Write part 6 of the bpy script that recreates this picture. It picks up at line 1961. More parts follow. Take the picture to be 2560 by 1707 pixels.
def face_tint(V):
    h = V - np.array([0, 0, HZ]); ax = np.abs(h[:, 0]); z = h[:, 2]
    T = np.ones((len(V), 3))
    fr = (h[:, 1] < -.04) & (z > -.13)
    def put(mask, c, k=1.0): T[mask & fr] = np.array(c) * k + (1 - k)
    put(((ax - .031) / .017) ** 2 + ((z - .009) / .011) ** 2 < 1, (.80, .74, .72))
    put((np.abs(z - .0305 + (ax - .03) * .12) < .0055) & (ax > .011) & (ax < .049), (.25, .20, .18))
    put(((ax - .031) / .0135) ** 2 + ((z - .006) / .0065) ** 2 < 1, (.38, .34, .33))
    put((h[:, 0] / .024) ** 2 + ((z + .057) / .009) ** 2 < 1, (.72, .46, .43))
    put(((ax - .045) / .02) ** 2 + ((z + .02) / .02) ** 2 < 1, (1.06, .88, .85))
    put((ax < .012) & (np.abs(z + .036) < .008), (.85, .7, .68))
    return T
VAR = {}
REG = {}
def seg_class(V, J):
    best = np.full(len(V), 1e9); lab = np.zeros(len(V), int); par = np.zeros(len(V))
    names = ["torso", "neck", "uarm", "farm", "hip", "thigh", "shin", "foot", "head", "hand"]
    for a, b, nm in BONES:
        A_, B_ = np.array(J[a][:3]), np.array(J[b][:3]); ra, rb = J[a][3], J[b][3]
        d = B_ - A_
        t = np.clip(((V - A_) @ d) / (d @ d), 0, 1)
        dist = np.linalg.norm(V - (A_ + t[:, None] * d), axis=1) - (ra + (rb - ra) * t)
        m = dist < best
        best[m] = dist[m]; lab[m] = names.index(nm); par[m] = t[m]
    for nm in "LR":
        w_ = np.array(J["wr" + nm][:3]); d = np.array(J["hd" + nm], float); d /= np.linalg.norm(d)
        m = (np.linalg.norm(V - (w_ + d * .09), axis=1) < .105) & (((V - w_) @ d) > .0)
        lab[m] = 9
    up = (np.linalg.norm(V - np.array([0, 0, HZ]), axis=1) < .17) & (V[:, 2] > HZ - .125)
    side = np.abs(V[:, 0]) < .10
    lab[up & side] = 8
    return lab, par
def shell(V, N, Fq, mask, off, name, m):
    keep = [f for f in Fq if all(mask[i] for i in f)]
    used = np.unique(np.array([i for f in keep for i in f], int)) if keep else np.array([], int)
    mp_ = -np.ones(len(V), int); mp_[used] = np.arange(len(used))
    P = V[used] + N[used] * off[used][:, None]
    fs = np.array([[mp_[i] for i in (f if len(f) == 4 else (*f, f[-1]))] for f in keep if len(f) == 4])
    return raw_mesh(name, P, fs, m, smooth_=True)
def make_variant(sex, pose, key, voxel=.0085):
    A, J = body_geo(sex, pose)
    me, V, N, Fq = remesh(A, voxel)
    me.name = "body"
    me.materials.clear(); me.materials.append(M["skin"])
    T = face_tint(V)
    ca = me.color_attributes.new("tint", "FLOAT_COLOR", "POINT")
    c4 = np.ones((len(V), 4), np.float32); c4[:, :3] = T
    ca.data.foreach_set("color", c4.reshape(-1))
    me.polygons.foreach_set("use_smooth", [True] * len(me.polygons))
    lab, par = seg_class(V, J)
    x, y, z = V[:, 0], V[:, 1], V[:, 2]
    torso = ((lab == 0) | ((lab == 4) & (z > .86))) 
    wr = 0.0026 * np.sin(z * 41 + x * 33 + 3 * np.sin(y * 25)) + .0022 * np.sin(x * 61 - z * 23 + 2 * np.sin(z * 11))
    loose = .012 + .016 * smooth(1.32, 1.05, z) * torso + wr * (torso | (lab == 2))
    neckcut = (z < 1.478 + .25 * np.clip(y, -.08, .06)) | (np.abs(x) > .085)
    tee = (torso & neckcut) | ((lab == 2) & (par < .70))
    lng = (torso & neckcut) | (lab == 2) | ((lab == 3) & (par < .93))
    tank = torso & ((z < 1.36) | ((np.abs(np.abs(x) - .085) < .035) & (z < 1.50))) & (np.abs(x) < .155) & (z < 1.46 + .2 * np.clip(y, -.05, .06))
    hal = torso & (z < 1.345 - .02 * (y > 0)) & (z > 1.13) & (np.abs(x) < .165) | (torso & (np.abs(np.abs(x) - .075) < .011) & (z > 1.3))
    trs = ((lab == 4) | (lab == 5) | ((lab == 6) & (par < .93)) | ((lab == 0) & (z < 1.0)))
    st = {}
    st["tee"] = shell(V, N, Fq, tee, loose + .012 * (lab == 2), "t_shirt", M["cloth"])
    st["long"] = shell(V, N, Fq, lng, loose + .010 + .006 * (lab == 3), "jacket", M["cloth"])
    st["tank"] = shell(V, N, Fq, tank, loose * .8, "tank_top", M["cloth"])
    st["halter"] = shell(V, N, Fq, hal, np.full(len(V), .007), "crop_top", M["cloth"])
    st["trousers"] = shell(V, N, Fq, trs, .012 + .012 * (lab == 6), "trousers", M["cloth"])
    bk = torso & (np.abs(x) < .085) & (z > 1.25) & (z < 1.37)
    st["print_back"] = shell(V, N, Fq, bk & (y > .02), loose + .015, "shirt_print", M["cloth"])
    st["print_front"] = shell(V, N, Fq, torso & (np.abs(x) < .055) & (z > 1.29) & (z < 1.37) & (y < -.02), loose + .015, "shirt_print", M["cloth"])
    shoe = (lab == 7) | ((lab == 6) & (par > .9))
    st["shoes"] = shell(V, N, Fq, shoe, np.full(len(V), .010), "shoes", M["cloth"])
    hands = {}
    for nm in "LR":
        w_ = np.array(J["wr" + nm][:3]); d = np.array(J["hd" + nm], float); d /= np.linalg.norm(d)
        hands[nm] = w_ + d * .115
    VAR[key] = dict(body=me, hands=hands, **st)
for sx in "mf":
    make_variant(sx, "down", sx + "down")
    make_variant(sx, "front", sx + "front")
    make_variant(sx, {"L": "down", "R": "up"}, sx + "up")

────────

Stated goal |
Transcribe the data above in full, exactly.

Answer to this task |
Write part 6 of the bpy script that recreates this picture. It picks up at line 1961. More parts follow. Take the picture to be 2560 by 1707 pixels.
def face_tint(V):
    h = V - np.array([0, 0, HZ]); ax = np.abs(h[:, 0]); z = h[:, 2]
    T = np.ones((len(V), 3))
    fr = (h[:, 1] < -.04) & (z > -.13)
    def put(mask, c, k=1.0): T[mask & fr] = np.array(c) * k + (1 - k)
    put(((ax - .031) / .017) ** 2 + ((z - .009) / .011) ** 2 < 1, (.80, .74, .72))
    put((np.abs(z - .0305 + (ax - .03) * .12) < .0055) & (ax > .011) & (ax < .049), (.25, .20, .18))
    put(((ax - .031) / .0135) ** 2 + ((z - .006) / .0065) ** 2 < 1, (.38, .34, .33))
    put((h[:, 0] / .024) ** 2 + ((z + .057) / .009) ** 2 < 1, (.72, .46, .43))
    put(((ax - .045) / .02) ** 2 + ((z + .02) / .02) ** 2 < 1, (1.06, .88, .85))
    put((ax < .012) & (np.abs(z + .036) < .008), (.85, .7, .68))
    return T
VAR = {}
REG = {}
def seg_class(V, J):
    best = np.full(len(V), 1e9); lab = np.zeros(len(V), int); par = np.zeros(len(V))
    names = ["torso", "neck", "uarm", "farm", "hip", "thigh", "shin", "foot", "head", "hand"]
    for a, b, nm in BONES:
        A_, B_ = np.array(J[a][:3]), np.array(J[b][:3]); ra, rb = J[a][3], J[b][3]
        d = B_ - A_
        t = np.clip(((V - A_) @ d) / (d @ d), 0, 1)
        dist = np.linalg.norm(V - (A_ + t[:, None] * d), axis=1) - (ra + (rb - ra) * t)
        m = dist < best
        best[m] = dist[m]; lab[m] = names.index(nm); par[m] = t[m]
    for nm in "LR":
        w_ = np.array(J["wr" + nm][:3]); d = np.array(J["hd" + nm], float); d /= np.linalg.norm(d)
        m = (np.linalg.norm(V - (w_ + d * .09), axis=1) < .105) & (((V - w_) @ d) > .0)
        lab[m] = 9
    up = (np.linalg.norm(V - np.array([0, 0, HZ]), axis=1) < .17) & (V[:, 2] > HZ - .125)
    side = np.abs(V[:, 0]) < .10
    lab[up & side] = 8
    return lab, par
def shell(V, N, Fq, mask, off, name, m):
    keep = [f for f in Fq if all(mask[i] for i in f)]
    used = np.unique(np.array([i for f in keep for i in f], int)) if keep else np.array([], int)
    mp_ = -np.ones(len(V), int); mp_[used] = np.arange(len(used))
    P = V[used] + N[used] * off[used][:, None]
    fs = np.array([[mp_[i] for i in (f if len(f) == 4 else (*f, f[-1]))] for f in keep if len(f) == 4])
    return raw_mesh(name, P, fs, m, smooth_=True)
def make_variant(sex, pose, key, voxel=.0085):
    A, J = body_geo(sex, pose)
    me, V, N, Fq = remesh(A, voxel)
    me.name = "body"
    me.materials.clear(); me.materials.append(M["skin"])
    T = face_tint(V)
    ca = me.color_attributes.new("tint", "FLOAT_COLOR", "POINT")
    c4 = np.ones((len(V), 4), np.float32); c4[:, :3] = T
    ca.data.foreach_set("color", c4.reshape(-1))
    me.polygons.foreach_set("use_smooth", [True] * len(me.polygons))
    lab, par = seg_class(V, J)
    x, y, z = V[:, 0], V[:, 1], V[:, 2]
    torso = ((lab == 0) | ((lab == 4) & (z > .86))) 
    wr = 0.0026 * np.sin(z * 41 + x * 33 + 3 * np.sin(y * 25)) + .0022 * np.sin(x * 61 - z * 23 + 2 * np.sin(z * 11))
    loose = .012 + .016 * smooth(1.32, 1.05, z) * torso + wr * (torso | (lab == 2))
    neckcut = (z < 1.478 + .25 * np.clip(y, -.08, .06)) | (np.abs(x) > .085)
    tee = (torso & neckcut) | ((lab == 2) & (par < .70))
    lng = (torso & neckcut) | (lab == 2) | ((lab == 3) & (par < .93))
    tank = torso & ((z < 1.36) | ((np.abs(np.abs(x) - .085) < .035) & (z < 1.50))) & (np.abs(x) < .155) & (z < 1.46 + .2 * np.clip(y, -.05, .06))
    hal = torso & (z < 1.345 - .02 * (y > 0)) & (z > 1.13) & (np.abs(x) < .165) | (torso & (np.abs(np.abs(x) - .075) < .011) & (z > 1.3))
    trs = ((lab == 4) | (lab == 5) | ((lab == 6) & (par < .93)) | ((lab == 0) & (z < 1.0)))
    st = {}
    st["tee"] = shell(V, N, Fq, tee, loose + .012 * (lab == 2), "t_shirt", M["cloth"])
    st["long"] = shell(V, N, Fq, lng, loose + .010 + .006 * (lab == 3), "jacket", M["cloth"])
    st["tank"] = shell(V, N, Fq, tank, loose * .8, "tank_top", M["cloth"])
    st["halter"] = shell(V, N, Fq, hal, np.full(len(V), .007), "crop_top", M["cloth"])
    st["trousers"] = shell(V, N, Fq, trs, .012 + .012 * (lab == 6), "trousers", M["cloth"])
    bk = torso & (np.abs(x) < .085) & (z > 1.25) & (z < 1.37)
    st["print_back"] = shell(V, N, Fq, bk & (y > .02), loose + .015, "shirt_print", M["cloth"])
    st["print_front"] = shell(V, N, Fq, torso & (np.abs(x) < .055) & (z > 1.29) & (z < 1.37) & (y < -.02), loose + .015, "shirt_print", M["cloth"])
    shoe = (lab == 7) | ((lab == 6) & (par > .9))
    st["shoes"] = shell(V, N, Fq, shoe, np.full(len(V), .010), "shoes", M["cloth"])
    hands = {}
    for nm in "LR":
        w_ = np.array(J["wr" + nm][:3]); d = np.array(J["hd" + nm], float); d /= np.linalg.norm(d)
        hands[nm] = w_ + d * .115
    VAR[key] = dict(body=me, hands=hands, **st)
for sx in "mf":
    make_variant(sx, "down", sx + "down")
    make_variant(sx, "front", sx + "front")
    make_variant(sx, {"L": "down", "R": "up"}, sx + "up")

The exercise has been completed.